Reading Matters
My Choose Your Own learnable moment
I had hardly ever tried writing fiction before I got asked to write a book for the Choose Your Own Adventure series in 1992. I learned a big lesson, doing that; and I learned it, not for the last time, from a kid.
I was a freelance writer, then as now, and I had about given up on writing books. My first, a ten-year nonfiction project, had been rejected 75 times, and I’d produced three more manuscripts that no one wanted either. I had a divorce to cope with and a little boy to love and was doing my best just to hold things together when I got a call from Ray Montgomery, the Vermont writer and entrepreneur whose series of innovative, interactive novels for young readers by then had over 130 titles, by Ray and a number of other writers.

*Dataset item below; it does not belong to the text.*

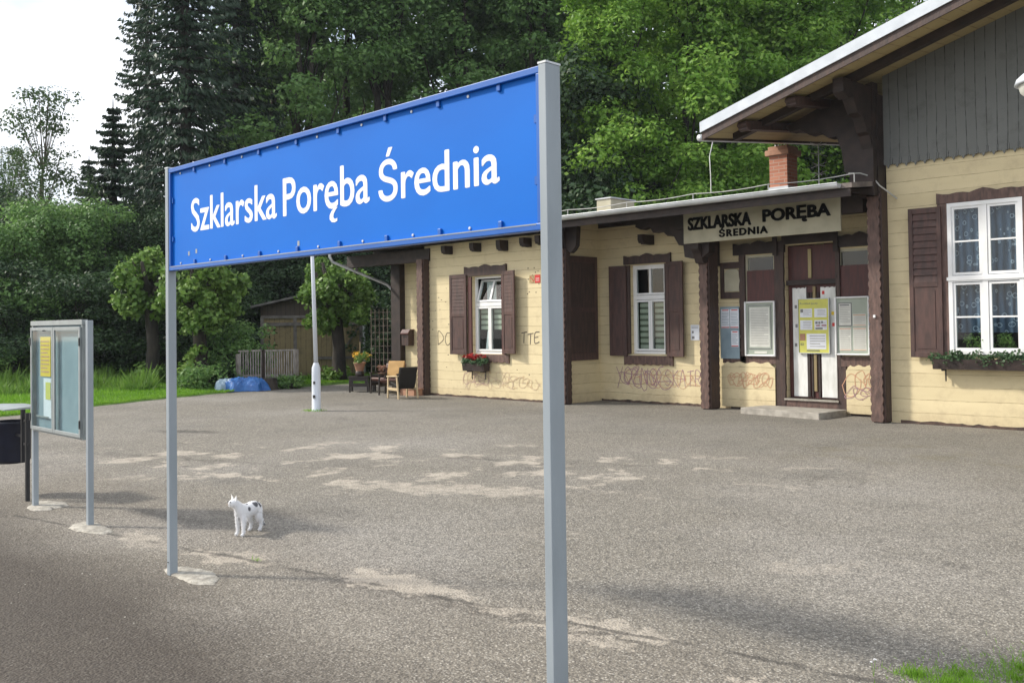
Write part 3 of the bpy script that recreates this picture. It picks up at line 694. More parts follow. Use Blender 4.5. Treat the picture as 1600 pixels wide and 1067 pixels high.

As I remember it, Ray said, “I proposed a book about a planet that gets forgotten. That’s all I know. Can you write it? It’s due in a month. We’ll pay you $2,000.”
I had never even read science fiction. But it was the holidays, $2,000 was good money for me, and this would surely be more fun than the nonprofit newsletters and annual reports I was mostly turning out. So I wrote a draft of The Forgotten Planet (Bantam, 2003).
My nephew Chris was up visiting on his holiday break, and I asked if he’d read the draft. He was 12 or 13, a good reader. He said yes, and after he'd finished it I asked, a little nervously, “What did you think?”
“Well, it’s okay, Uncle Doug,” he said, “but you don’t die anywhere.” I said, “Oh, I don’t want you to die.” (Choose books have multiple threads and you have to come up with a number of endings. So I had thought about this.)
He said, “No, you don’t understand. If you don’t die, it’s no fun.”
Well! Over the years I’ve done 10 Choose books (Ray passed away a couple of years ago, but the series is still going through Chooseco, the indie publisher he and his writer wife Shannon created). I’ve had you shot down in a space-fighter battle, killed by pink-dolphin poachers in the Amazon, killed in a shipboard sword fight, shot in the back trying to escape from Robert E. Lee’s headquarters camp at Gettysburg, even dematerialized and injected into a stream of electrons, though I can’t remember in which book that last one happened. (Or why.)
What I learned from Chris is that stories need risk. Something should be at stake. Teachers often talk about stories needing conflict, but I believe that’s too narrow. I think more about tension. What creates it, what deepens it, how is it resolved? Something is at risk, whether it’s the world or one heart. The reader needs to care.
Stories are life, and lives are stories. “If you don’t die ... it’s no fun.”